(Scenes as source code)
○ ○ ○

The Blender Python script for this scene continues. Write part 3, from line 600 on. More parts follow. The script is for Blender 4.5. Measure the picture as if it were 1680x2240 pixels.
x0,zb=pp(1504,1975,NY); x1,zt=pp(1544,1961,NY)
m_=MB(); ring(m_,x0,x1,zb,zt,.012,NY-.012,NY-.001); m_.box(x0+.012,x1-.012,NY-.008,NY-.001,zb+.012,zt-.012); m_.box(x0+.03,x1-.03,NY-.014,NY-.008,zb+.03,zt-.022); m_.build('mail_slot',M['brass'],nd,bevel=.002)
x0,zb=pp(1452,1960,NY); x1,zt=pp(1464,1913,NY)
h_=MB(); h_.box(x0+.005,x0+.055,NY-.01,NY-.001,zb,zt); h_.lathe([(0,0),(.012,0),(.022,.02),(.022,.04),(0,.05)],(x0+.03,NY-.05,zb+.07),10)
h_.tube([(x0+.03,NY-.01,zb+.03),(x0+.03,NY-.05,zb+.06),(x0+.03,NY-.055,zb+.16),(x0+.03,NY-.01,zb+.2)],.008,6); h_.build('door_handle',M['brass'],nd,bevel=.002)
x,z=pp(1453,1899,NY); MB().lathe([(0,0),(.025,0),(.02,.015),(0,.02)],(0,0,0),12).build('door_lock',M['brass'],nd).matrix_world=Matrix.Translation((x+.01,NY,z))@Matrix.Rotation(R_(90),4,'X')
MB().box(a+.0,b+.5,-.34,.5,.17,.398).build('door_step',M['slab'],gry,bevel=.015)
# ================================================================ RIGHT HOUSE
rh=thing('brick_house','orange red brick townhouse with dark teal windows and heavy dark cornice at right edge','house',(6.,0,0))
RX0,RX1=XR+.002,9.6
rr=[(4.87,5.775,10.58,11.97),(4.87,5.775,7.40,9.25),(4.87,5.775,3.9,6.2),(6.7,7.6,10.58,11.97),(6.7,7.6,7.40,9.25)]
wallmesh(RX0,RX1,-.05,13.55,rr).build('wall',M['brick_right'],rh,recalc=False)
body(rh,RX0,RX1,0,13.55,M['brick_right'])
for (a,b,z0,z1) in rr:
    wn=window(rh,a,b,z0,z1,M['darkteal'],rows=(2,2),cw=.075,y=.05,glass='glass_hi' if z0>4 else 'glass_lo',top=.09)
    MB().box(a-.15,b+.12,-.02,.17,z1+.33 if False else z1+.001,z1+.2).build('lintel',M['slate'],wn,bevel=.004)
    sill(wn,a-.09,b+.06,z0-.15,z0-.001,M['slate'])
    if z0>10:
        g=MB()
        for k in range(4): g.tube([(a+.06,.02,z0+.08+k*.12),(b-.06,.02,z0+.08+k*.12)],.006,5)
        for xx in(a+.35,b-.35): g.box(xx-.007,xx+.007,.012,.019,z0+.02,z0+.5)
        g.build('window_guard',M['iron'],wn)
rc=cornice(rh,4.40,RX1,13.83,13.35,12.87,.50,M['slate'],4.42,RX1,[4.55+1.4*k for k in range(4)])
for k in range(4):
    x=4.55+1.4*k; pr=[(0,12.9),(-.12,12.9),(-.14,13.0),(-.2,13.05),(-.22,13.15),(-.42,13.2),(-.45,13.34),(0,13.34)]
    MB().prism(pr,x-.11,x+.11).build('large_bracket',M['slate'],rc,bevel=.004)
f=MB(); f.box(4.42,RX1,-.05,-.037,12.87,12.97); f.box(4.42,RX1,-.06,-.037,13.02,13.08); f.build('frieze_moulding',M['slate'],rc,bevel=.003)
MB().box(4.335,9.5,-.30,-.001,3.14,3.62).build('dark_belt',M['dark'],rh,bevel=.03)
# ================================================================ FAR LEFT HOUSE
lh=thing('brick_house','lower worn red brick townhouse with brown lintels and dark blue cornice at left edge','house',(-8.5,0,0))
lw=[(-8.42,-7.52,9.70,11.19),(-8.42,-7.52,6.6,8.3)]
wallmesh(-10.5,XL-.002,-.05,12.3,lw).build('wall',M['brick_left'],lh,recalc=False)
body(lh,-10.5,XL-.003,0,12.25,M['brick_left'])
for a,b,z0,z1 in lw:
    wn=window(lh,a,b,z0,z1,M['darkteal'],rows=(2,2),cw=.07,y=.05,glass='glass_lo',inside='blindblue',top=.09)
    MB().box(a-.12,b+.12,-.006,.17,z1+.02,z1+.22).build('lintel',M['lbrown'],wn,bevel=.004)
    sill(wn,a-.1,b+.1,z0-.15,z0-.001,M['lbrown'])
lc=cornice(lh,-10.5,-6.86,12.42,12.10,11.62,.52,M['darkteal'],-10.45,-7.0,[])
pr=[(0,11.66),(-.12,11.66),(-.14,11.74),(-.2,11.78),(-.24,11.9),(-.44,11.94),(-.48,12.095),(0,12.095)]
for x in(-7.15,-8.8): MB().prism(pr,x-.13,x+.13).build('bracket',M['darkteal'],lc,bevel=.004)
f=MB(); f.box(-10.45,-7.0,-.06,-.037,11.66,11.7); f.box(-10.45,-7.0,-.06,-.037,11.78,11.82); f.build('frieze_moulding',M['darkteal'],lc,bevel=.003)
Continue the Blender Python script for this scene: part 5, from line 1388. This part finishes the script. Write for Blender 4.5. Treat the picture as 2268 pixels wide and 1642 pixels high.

○ ○ ○

▶ _What the task requires_: Retype the material in full. Each word must match.

▶ _Response to this task_:
The Blender Python script for this scene continues. Write part 3, from line 600 on. More parts follow. The script is for Blender 4.5. Measure the picture as if it were 1680x2240 pixels.
x0,zb=pp(1504,1975,NY); x1,zt=pp(1544,1961,NY)
m_=MB(); ring(m_,x0,x1,zb,zt,.012,NY-.012,NY-.001); m_.box(x0+.012,x1-.012,NY-.008,NY-.001,zb+.012,zt-.012); m_.box(x0+.03,x1-.03,NY-.014,NY-.008,zb+.03,zt-.022); m_.build('mail_slot',M['brass'],nd,bevel=.002)
x0,zb=pp(1452,1960,NY); x1,zt=pp(1464,1913,NY)
h_=MB(); h_.box(x0+.005,x0+.055,NY-.01,NY-.001,zb,zt); h_.lathe([(0,0),(.012,0),(.022,.02),(.022,.04),(0,.05)],(x0+.03,NY-.05,zb+.07),10)
h_.tube([(x0+.03,NY-.01,zb+.03),(x0+.03,NY-.05,zb+.06),(x0+.03,NY-.055,zb+.16),(x0+.03,NY-.01,zb+.2)],.008,6); h_.build('door_handle',M['brass'],nd,bevel=.002)
x,z=pp(1453,1899,NY); MB().lathe([(0,0),(.025,0),(.02,.015),(0,.02)],(0,0,0),12).build('door_lock',M['brass'],nd).matrix_world=Matrix.Translation((x+.01,NY,z))@Matrix.Rotation(R_(90),4,'X')
MB().box(a+.0,b+.5,-.34,.5,.17,.398).build('door_step',M['slab'],gry,bevel=.015)
# ================================================================ RIGHT HOUSE
rh=thing('brick_house','orange red brick townhouse with dark teal windows and heavy dark cornice at right edge','house',(6.,0,0))
RX0,RX1=XR+.002,9.6
rr=[(4.87,5.775,10.58,11.97),(4.87,5.775,7.40,9.25),(4.87,5.775,3.9,6.2),(6.7,7.6,10.58,11.97),(6.7,7.6,7.40,9.25)]
wallmesh(RX0,RX1,-.05,13.55,rr).build('wall',M['brick_right'],rh,recalc=False)
body(rh,RX0,RX1,0,13.55,M['brick_right'])
for (a,b,z0,z1) in rr:
    wn=window(rh,a,b,z0,z1,M['darkteal'],rows=(2,2),cw=.075,y=.05,glass='glass_hi' if z0>4 else 'glass_lo',top=.09)
    MB().box(a-.15,b+.12,-.02,.17,z1+.33 if False else z1+.001,z1+.2).build('lintel',M['slate'],wn,bevel=.004)
    sill(wn,a-.09,b+.06,z0-.15,z0-.001,M['slate'])
    if z0>10:
        g=MB()
        for k in range(4): g.tube([(a+.06,.02,z0+.08+k*.12),(b-.06,.02,z0+.08+k*.12)],.006,5)
        for xx in(a+.35,b-.35): g.box(xx-.007,xx+.007,.012,.019,z0+.02,z0+.5)
        g.build('window_guard',M['iron'],wn)
rc=cornice(rh,4.40,RX1,13.83,13.35,12.87,.50,M['slate'],4.42,RX1,[4.55+1.4*k for k in range(4)])
for k in range(4):
    x=4.55+1.4*k; pr=[(0,12.9),(-.12,12.9),(-.14,13.0),(-.2,13.05),(-.22,13.15),(-.42,13.2),(-.45,13.34),(0,13.34)]
    MB().prism(pr,x-.11,x+.11).build('large_bracket',M['slate'],rc,bevel=.004)
f=MB(); f.box(4.42,RX1,-.05,-.037,12.87,12.97); f.box(4.42,RX1,-.06,-.037,13.02,13.08); f.build('frieze_moulding',M['slate'],rc,bevel=.003)
MB().box(4.335,9.5,-.30,-.001,3.14,3.62).build('dark_belt',M['dark'],rh,bevel=.03)
# ================================================================ FAR LEFT HOUSE
lh=thing('brick_house','lower worn red brick townhouse with brown lintels and dark blue cornice at left edge','house',(-8.5,0,0))
lw=[(-8.42,-7.52,9.70,11.19),(-8.42,-7.52,6.6,8.3)]
wallmesh(-10.5,XL-.002,-.05,12.3,lw).build('wall',M['brick_left'],lh,recalc=False)
body(lh,-10.5,XL-.003,0,12.25,M['brick_left'])
for a,b,z0,z1 in lw:
    wn=window(lh,a,b,z0,z1,M['darkteal'],rows=(2,2),cw=.07,y=.05,glass='glass_lo',inside='blindblue',top=.09)
    MB().box(a-.12,b+.12,-.006,.17,z1+.02,z1+.22).build('lintel',M['lbrown'],wn,bevel=.004)
    sill(wn,a-.1,b+.1,z0-.15,z0-.001,M['lbrown'])
lc=cornice(lh,-10.5,-6.86,12.42,12.10,11.62,.52,M['darkteal'],-10.45,-7.0,[])
pr=[(0,11.66),(-.12,11.66),(-.14,11.74),(-.2,11.78),(-.24,11.9),(-.44,11.94),(-.48,12.095),(0,12.095)]
for x in(-7.15,-8.8): MB().prism(pr,x-.13,x+.13).build('bracket',M['darkteal'],lc,bevel=.004)
f=MB(); f.box(-10.45,-7.0,-.06,-.037,11.66,11.7); f.box(-10.45,-7.0,-.06,-.037,11.78,11.82); f.build('frieze_moulding',M['darkteal'],lc,bevel=.003)
Continue the Blender Python script for this scene: part 5, from line 1388. This part finishes the script. Write for Blender 4.5. Treat the picture as 2268 pixels wide and 1642 pixels high.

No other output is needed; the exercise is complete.